From 25,000 acres to 250,000
Living Carbon's flagship project covers 25,000 acres of abandoned mine land in Appalachia, currently being planted with customers including Microsoft, Google, and Meta. Hall says that project has the potential to offset the entirety of San Francisco's annual emissions. The Octopus deal targets 250,000 acres, which Hall says could offset New York City's annual emissions on the same basis.
Why mine land
The target sites have largely sat dormant since coal bankruptcies in the 1990s. Remediation was never completed, leaving the land as a liability on mining company and private landowner balance sheets for more than two decades. Natural regeneration rates are low, which makes the additionality case cleaner than avoided-deforestation credits: Hall argues these sites would not be restored without the carbon credit funding, making the intervention verifiable in a way that speculative tree-cutting counterfactuals are not.

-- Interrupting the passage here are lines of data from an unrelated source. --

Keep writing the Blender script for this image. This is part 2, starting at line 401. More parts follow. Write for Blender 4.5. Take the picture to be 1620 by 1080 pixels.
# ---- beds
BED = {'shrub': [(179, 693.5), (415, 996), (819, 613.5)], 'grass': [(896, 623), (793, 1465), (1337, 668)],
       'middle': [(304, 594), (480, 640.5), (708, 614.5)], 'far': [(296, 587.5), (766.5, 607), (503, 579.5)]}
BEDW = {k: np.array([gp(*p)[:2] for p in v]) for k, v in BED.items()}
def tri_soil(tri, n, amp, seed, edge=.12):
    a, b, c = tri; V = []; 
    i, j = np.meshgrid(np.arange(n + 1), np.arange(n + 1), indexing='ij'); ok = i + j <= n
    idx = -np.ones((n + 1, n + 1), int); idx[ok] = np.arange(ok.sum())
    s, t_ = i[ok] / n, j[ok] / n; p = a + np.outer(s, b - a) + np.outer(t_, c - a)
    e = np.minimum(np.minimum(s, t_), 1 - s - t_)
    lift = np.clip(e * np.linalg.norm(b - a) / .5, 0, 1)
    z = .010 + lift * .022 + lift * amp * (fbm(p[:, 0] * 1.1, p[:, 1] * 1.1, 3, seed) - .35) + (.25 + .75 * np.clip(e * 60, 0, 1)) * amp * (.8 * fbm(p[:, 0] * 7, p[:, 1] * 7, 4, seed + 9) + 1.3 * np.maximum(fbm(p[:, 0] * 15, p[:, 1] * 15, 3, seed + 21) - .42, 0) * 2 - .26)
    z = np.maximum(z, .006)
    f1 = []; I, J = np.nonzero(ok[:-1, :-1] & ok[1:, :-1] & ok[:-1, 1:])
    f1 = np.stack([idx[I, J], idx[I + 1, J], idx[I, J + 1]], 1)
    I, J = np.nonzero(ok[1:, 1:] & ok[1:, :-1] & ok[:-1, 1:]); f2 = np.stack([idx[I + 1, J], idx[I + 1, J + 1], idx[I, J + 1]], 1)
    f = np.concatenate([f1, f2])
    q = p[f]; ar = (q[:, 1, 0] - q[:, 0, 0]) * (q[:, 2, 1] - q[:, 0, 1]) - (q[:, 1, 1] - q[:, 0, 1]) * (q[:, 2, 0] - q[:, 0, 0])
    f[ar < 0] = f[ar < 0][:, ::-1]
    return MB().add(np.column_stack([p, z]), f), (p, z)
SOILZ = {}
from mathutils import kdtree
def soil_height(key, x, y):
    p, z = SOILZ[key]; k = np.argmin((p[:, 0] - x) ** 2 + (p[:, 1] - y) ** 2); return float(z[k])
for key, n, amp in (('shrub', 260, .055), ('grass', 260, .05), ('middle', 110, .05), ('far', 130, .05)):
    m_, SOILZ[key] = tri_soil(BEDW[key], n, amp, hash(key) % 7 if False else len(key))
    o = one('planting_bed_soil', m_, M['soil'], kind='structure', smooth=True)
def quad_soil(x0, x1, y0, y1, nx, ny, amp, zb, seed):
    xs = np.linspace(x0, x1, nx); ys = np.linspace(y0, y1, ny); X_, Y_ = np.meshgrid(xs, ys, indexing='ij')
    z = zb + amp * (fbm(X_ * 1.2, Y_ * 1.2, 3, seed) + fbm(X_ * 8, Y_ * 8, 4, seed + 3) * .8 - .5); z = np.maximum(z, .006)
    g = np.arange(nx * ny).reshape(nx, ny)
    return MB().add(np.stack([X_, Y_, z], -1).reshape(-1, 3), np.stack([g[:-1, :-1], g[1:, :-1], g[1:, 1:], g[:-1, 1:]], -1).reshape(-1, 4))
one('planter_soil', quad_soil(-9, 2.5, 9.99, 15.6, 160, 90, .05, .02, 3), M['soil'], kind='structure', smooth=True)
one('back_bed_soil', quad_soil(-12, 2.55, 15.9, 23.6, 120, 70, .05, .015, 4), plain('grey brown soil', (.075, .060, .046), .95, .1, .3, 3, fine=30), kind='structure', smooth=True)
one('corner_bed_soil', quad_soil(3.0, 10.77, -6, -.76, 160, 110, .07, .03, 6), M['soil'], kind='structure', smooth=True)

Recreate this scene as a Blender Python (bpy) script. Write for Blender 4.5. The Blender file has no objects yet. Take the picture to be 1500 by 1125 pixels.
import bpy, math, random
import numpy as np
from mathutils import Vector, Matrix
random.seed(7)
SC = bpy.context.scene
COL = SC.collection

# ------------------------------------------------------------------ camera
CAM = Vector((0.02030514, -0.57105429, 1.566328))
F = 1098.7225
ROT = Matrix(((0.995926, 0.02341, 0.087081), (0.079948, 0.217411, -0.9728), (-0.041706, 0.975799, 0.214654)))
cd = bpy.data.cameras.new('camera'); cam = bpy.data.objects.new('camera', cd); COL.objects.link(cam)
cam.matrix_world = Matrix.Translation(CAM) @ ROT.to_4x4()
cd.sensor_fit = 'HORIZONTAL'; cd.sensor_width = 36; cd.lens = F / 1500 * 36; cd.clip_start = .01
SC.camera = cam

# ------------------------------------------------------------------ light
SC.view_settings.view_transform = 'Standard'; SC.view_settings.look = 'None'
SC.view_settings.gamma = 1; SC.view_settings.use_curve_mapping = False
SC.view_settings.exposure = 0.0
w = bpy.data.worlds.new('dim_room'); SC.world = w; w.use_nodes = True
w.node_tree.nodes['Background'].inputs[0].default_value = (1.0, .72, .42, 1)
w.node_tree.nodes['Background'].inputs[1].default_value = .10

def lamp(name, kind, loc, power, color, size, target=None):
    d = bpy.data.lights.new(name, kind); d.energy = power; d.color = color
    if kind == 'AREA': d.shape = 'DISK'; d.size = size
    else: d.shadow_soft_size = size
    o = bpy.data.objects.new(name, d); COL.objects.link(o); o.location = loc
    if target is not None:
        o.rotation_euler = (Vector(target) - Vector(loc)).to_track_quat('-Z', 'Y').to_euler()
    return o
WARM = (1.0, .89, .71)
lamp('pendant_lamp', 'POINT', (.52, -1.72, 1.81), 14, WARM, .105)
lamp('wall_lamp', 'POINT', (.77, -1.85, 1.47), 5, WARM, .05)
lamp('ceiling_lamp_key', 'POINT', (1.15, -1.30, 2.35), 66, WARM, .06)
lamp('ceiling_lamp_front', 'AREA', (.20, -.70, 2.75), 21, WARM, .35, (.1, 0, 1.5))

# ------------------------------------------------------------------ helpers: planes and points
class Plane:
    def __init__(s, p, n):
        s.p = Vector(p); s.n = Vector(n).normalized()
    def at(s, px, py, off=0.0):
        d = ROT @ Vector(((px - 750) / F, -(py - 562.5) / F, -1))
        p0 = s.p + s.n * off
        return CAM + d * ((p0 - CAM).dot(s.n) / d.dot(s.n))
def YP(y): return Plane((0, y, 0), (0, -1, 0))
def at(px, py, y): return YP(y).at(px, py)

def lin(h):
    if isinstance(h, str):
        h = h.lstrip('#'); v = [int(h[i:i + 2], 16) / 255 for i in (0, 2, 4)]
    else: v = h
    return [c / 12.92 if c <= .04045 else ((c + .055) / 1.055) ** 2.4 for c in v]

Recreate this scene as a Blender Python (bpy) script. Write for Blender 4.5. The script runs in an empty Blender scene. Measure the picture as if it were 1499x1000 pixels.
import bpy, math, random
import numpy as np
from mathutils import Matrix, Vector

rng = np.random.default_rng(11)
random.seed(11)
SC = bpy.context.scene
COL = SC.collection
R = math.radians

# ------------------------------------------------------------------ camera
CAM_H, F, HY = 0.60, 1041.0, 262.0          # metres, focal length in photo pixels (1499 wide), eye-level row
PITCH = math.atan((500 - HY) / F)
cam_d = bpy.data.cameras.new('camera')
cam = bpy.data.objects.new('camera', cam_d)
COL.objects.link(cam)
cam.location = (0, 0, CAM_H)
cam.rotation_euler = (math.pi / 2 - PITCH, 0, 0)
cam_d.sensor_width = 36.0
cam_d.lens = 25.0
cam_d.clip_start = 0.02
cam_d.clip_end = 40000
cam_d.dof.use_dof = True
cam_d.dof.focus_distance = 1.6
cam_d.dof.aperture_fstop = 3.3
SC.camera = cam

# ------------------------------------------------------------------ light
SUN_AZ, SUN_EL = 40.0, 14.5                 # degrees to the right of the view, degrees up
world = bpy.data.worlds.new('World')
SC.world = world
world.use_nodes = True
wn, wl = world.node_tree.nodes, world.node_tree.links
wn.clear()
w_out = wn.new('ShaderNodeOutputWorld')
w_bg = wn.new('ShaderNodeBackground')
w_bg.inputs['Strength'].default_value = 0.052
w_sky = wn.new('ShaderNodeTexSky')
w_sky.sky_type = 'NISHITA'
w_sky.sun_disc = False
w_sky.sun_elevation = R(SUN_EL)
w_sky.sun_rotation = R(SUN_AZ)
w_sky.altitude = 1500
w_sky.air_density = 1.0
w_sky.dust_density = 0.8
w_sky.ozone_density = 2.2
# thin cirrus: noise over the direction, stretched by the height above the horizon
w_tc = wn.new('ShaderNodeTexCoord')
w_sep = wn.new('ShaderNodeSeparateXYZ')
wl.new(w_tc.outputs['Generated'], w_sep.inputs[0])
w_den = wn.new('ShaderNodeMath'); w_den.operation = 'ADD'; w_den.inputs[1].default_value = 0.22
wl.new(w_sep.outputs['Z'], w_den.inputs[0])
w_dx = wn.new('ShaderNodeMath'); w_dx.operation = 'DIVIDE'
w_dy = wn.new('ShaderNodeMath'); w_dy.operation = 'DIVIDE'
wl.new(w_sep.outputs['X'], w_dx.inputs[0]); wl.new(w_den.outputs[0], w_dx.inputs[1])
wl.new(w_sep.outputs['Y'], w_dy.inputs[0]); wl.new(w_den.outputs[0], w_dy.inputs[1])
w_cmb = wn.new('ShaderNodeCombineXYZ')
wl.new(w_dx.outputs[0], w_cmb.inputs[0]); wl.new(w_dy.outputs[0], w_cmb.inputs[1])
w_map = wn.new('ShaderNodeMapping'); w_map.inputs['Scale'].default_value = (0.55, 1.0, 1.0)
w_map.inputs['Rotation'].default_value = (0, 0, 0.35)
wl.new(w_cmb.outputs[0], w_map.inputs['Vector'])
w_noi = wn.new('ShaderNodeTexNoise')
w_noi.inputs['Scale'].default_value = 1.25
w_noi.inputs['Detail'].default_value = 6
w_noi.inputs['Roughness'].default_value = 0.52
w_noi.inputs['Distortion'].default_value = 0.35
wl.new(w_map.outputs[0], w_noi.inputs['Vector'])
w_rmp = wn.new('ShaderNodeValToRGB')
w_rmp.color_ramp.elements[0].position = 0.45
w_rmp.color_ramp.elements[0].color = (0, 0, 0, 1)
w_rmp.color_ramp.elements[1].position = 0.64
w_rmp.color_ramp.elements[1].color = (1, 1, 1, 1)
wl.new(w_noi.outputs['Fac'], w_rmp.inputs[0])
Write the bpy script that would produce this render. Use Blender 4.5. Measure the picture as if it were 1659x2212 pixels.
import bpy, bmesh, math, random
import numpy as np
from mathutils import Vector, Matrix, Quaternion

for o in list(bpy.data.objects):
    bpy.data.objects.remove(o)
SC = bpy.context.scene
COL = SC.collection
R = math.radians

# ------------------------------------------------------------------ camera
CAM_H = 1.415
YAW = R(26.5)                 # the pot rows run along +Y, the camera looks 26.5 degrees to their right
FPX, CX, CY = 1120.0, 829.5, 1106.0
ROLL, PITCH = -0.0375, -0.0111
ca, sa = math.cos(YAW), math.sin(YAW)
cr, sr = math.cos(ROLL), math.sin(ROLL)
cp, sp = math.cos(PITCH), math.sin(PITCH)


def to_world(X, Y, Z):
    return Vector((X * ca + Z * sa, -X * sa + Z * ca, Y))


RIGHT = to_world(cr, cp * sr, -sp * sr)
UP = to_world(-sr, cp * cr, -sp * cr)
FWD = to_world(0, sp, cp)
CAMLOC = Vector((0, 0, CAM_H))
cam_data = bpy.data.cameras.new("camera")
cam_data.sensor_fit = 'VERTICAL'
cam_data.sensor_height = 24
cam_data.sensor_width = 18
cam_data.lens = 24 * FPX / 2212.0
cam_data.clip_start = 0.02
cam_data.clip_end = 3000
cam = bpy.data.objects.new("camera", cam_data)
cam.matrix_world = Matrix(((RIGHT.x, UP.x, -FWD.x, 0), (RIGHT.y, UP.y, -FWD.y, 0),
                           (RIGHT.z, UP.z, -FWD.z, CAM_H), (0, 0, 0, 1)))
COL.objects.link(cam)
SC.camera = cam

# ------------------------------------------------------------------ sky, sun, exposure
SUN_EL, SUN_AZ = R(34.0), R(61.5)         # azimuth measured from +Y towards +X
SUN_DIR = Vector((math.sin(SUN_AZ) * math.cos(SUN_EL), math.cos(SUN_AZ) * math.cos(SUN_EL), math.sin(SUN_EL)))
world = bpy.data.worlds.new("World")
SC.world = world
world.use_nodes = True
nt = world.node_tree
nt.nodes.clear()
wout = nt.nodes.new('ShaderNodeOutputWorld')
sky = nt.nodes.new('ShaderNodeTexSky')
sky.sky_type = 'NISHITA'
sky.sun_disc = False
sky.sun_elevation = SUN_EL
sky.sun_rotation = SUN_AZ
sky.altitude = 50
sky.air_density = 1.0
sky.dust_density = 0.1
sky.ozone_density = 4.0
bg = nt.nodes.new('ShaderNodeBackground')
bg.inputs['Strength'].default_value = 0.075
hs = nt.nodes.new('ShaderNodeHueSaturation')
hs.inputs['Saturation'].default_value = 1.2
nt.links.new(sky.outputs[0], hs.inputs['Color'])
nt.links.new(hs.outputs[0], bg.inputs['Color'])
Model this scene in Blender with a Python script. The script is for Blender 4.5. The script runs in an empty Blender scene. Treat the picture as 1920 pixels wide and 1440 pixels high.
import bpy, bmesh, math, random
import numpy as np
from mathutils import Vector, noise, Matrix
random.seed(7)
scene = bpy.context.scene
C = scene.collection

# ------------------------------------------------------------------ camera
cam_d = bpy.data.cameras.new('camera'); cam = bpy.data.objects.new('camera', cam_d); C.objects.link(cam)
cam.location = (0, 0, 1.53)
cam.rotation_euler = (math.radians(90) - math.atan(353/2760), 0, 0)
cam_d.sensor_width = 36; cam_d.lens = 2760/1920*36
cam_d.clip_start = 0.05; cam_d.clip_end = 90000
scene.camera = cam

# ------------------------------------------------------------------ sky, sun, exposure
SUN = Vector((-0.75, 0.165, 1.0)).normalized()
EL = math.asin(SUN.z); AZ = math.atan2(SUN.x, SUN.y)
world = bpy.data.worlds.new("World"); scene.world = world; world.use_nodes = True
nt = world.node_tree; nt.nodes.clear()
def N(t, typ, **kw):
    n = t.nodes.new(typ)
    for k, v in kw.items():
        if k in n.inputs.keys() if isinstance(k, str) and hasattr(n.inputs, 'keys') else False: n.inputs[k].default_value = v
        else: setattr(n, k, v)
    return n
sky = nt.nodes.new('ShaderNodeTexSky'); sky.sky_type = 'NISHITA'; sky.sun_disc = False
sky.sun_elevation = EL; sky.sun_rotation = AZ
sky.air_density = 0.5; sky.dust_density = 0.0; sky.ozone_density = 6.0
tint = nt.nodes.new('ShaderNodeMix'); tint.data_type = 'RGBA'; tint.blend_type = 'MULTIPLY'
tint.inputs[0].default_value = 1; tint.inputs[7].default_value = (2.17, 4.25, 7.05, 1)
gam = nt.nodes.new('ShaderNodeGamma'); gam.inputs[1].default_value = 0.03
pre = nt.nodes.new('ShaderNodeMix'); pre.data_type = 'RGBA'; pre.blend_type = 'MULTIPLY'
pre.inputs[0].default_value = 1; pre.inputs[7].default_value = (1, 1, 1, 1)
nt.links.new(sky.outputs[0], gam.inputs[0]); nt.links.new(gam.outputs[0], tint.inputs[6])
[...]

Regional focus as a feature
Living Carbon deliberately concentrates on the US rather than chasing cheaper international land. Hall says proximity to Appalachian data center buildout corridors makes the regional carbon offset more credible to buyers and more directly connected to the emissions being generated. Whether that regional specificity commands a pricing premium over international credits isn't disclosed, but it's clearly part of the commercial pitch to hyperscalers with scrutinized sustainability commitments.
Hall does not own nurseries or land directly. The asset-light structure depends on Octopus absorbing upfront capital costs, with Living Carbon's value sitting in its site-selection tools, relationships, and project management capability.